California just made a massive order for clean electricity.

On Thursday, the California Public Utilities Commission signed off on a plan requiring utilities to buy 11.5 gigawatts of zero-carbon electricity within 5 years. That’s between a third and a fifth of the electricity California needs at any given moment, and it's very important in more than the obvious environmental way.
“This is a landmark decision, I don’t think it is hyperbole to describe it as such,” said Commissioner Clifford Rechtschaffen. The directive calls for “an unprecedented amount of clean energy,” he said.

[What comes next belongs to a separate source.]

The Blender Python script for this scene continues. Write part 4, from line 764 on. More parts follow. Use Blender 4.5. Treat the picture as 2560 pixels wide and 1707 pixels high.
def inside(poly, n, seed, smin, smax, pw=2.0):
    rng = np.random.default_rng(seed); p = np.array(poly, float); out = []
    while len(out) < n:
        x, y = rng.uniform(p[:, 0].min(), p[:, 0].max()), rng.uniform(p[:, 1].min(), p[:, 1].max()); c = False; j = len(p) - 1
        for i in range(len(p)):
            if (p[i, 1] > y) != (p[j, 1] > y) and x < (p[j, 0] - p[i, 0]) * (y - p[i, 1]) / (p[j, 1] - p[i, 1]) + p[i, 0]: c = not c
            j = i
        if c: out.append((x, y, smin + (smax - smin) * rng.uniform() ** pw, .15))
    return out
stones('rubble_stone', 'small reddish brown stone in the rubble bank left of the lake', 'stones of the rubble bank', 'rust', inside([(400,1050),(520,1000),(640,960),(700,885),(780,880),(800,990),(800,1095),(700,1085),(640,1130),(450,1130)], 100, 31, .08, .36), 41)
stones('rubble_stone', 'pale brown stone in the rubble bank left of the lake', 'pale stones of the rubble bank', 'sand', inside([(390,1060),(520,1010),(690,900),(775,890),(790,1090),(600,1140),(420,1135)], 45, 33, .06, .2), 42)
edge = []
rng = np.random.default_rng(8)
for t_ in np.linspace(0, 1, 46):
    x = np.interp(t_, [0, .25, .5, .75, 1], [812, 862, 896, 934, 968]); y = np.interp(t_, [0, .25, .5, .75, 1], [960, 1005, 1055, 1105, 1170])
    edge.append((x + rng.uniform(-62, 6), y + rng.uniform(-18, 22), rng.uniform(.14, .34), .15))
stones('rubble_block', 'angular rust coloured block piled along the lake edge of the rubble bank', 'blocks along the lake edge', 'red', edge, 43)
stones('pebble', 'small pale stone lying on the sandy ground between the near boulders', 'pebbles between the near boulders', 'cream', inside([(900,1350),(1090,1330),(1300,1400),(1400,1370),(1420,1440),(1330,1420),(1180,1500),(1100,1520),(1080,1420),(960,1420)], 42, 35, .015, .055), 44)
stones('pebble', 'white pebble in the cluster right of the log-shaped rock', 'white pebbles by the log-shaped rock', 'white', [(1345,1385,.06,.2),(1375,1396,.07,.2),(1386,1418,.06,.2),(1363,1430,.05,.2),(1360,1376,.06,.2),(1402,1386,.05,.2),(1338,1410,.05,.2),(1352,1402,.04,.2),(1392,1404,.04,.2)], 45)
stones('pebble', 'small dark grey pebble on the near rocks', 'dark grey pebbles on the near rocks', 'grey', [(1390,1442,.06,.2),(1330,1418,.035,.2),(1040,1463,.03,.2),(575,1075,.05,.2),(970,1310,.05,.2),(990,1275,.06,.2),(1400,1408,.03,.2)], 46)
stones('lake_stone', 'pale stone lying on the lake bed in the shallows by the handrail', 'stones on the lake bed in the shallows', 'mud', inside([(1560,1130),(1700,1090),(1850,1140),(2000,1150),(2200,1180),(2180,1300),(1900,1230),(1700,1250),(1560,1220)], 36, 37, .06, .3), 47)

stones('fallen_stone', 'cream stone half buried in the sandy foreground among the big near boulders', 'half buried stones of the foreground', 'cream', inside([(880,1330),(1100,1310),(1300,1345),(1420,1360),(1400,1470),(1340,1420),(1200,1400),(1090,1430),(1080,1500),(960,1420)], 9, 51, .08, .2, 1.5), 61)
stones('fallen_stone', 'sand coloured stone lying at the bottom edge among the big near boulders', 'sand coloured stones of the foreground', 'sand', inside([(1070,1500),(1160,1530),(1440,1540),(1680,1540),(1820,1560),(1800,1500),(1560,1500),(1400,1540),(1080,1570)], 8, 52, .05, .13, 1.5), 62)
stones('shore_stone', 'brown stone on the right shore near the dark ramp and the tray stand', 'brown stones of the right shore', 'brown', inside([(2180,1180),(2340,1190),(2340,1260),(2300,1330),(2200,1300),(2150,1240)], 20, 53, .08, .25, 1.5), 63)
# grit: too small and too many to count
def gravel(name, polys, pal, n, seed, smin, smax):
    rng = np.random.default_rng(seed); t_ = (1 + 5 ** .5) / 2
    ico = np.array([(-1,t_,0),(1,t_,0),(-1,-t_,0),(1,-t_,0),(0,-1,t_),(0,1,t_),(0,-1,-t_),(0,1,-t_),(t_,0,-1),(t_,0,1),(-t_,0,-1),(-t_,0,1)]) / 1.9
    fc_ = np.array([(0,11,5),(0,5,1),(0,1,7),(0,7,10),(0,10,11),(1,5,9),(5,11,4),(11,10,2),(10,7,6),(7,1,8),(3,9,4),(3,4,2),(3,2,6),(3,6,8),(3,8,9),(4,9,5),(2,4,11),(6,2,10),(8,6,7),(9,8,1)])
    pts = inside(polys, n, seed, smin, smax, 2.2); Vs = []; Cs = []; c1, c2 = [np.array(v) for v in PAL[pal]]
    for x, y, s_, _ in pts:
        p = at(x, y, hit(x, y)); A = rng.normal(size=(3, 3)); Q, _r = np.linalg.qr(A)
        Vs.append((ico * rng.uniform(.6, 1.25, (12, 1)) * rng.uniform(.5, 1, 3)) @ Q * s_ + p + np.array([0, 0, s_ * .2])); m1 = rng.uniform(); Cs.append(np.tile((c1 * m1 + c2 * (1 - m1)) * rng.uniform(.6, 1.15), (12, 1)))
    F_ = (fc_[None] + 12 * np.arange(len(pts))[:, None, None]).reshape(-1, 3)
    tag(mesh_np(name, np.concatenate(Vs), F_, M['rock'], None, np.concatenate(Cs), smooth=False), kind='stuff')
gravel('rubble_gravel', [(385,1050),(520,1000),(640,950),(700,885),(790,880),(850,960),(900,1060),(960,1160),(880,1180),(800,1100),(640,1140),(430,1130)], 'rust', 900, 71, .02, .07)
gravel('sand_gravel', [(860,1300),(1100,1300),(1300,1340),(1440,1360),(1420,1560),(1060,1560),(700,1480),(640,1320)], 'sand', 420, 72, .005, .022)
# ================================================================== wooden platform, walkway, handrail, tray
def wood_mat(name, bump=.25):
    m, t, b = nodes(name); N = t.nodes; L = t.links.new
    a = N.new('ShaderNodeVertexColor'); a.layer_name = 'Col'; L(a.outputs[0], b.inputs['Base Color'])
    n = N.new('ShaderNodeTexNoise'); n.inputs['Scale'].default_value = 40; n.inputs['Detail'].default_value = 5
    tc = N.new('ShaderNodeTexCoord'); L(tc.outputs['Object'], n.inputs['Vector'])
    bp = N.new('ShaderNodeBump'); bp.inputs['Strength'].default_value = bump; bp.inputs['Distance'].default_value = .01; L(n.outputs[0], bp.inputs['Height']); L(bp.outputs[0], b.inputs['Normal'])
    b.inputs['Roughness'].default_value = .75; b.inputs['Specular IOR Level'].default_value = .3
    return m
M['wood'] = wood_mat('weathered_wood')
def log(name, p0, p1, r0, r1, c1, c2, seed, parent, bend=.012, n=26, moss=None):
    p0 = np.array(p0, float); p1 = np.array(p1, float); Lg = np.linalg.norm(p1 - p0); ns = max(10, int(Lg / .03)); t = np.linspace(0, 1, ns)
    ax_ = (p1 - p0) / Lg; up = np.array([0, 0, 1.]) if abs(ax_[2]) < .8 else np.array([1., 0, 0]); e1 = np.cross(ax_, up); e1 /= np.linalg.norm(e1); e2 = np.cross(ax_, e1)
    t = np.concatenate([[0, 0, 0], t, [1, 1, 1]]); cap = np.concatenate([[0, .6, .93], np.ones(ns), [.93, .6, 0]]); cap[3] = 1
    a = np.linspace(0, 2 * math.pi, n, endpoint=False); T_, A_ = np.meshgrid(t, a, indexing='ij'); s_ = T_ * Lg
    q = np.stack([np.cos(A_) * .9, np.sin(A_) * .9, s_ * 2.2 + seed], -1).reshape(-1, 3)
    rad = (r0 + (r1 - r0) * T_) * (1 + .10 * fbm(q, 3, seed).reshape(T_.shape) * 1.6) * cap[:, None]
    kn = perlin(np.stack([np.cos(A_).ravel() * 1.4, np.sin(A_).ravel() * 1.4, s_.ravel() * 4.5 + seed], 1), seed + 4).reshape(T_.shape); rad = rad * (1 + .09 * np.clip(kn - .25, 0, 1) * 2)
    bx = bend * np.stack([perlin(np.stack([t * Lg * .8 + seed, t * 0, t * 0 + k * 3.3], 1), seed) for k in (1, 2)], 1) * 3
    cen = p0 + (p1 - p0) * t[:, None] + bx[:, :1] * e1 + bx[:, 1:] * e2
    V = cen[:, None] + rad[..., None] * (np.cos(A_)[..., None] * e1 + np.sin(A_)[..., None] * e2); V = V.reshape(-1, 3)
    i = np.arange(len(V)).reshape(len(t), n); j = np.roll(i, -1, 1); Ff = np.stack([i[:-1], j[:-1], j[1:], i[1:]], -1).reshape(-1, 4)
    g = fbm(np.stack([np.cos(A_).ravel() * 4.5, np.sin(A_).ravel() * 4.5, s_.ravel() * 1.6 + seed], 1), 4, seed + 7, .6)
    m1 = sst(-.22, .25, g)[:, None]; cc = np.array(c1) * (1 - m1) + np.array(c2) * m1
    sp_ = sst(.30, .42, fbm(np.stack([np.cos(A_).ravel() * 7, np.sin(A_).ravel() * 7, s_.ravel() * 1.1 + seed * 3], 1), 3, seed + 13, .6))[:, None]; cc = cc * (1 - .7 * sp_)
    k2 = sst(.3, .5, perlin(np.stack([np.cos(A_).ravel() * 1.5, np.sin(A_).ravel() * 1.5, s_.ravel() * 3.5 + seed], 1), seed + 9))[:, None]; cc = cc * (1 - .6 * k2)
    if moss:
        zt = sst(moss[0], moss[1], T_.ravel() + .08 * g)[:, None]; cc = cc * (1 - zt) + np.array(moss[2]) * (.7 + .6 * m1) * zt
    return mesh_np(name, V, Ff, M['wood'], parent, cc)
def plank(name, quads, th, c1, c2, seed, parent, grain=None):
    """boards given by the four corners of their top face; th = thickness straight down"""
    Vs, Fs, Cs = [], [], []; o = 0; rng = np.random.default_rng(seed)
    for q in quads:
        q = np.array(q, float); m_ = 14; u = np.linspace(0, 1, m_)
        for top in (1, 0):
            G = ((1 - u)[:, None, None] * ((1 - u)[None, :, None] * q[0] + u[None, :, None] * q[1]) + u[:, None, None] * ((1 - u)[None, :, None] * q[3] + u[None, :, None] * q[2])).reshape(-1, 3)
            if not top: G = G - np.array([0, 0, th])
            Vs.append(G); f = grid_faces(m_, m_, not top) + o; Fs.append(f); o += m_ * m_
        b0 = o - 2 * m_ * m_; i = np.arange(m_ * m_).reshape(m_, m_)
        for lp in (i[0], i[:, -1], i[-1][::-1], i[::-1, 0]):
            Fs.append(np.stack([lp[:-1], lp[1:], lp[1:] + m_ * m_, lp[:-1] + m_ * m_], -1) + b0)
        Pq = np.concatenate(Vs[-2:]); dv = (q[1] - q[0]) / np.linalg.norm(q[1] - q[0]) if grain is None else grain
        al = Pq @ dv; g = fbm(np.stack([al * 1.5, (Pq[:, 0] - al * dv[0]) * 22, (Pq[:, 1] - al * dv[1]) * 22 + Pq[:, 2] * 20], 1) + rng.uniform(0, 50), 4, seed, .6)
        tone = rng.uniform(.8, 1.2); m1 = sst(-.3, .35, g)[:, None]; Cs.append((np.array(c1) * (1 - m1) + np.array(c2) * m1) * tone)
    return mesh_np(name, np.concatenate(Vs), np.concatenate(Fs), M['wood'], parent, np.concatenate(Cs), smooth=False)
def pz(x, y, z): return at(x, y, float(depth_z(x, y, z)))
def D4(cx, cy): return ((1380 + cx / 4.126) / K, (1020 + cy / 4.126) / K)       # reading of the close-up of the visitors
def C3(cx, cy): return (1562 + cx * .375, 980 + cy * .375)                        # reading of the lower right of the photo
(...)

The decision is especially significant as it’s not primarily intended to boost clean energy, but to ensure that California doesn’t have blackouts.
In the past, many states have boosted renewable energy with subsidies, but when it came to the basic job of making the lights go on when you flip the switch, they fell back on fossil fuels. However, California’s Public Utilities Commission plan to boost its clean energy capacity by such a massive amount - with, for example, geothermal plants and solar panels backed up by batteries - that it reduces the risk of its grid going dark.
Renewable energy has finally got its moment to step into the spotlight, said John White, executive director of the Center for Energy Efficiency and Renewable Technologies.
“We are now thinking about renewables to meet our needs - not just to check the box,” he said.